Yasujiro Ouzu's Autumn Afternoon (sometimes titled The Taste of Mackerel) is, quite, simply, a masterpiece. Its muted color and rigorously simple camerawork are consistently a joy to watch, and its emotional insight into post-war Japan is consistently moving. Little more could be said without delving into the intricate simplicity of this wonderful film.

Last week, I began a plug for Nicholas Roeg's Don't Look Now, which is playing first-run in Boston, but it was cut short for lack of space. This film takes a simple Daphne du Maurier story and raises it above its original status as a thriller, achieving a level of visual drama rarely encountered in any film. This is a film of exceedingly dramatic imagery and psychological complexity.

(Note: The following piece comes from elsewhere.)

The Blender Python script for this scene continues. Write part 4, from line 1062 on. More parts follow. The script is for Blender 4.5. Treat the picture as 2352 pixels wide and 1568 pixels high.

The story line is, at times, almost non-verbal, because the dialogue is scant and simple and because the images are photographed and edited with such finesse that most dialogue is unnecessary.

Donald Sutherland mumbles his lines with great exactitude: he is an artist who reconstructs Venetian churches, and he has little need to be articulate. His emotions, and those of Julie Christie, as his wife, are presented through imagery. This is ostensibly a film about second sight, but its greatest scenes have to do more with the psychological than the psychic--the way the characters, and the camera, look at things; the love scene full of remembrances. The visual events of this film are the most important since The Conformist, and if on a few occasions there are slight problems with the film, it is because of problems implicit in the story itself. The film is far from perfect. It is groping in its originality and in its attempt to rise above its subject material--that is partly what makes it such an exciting film to see.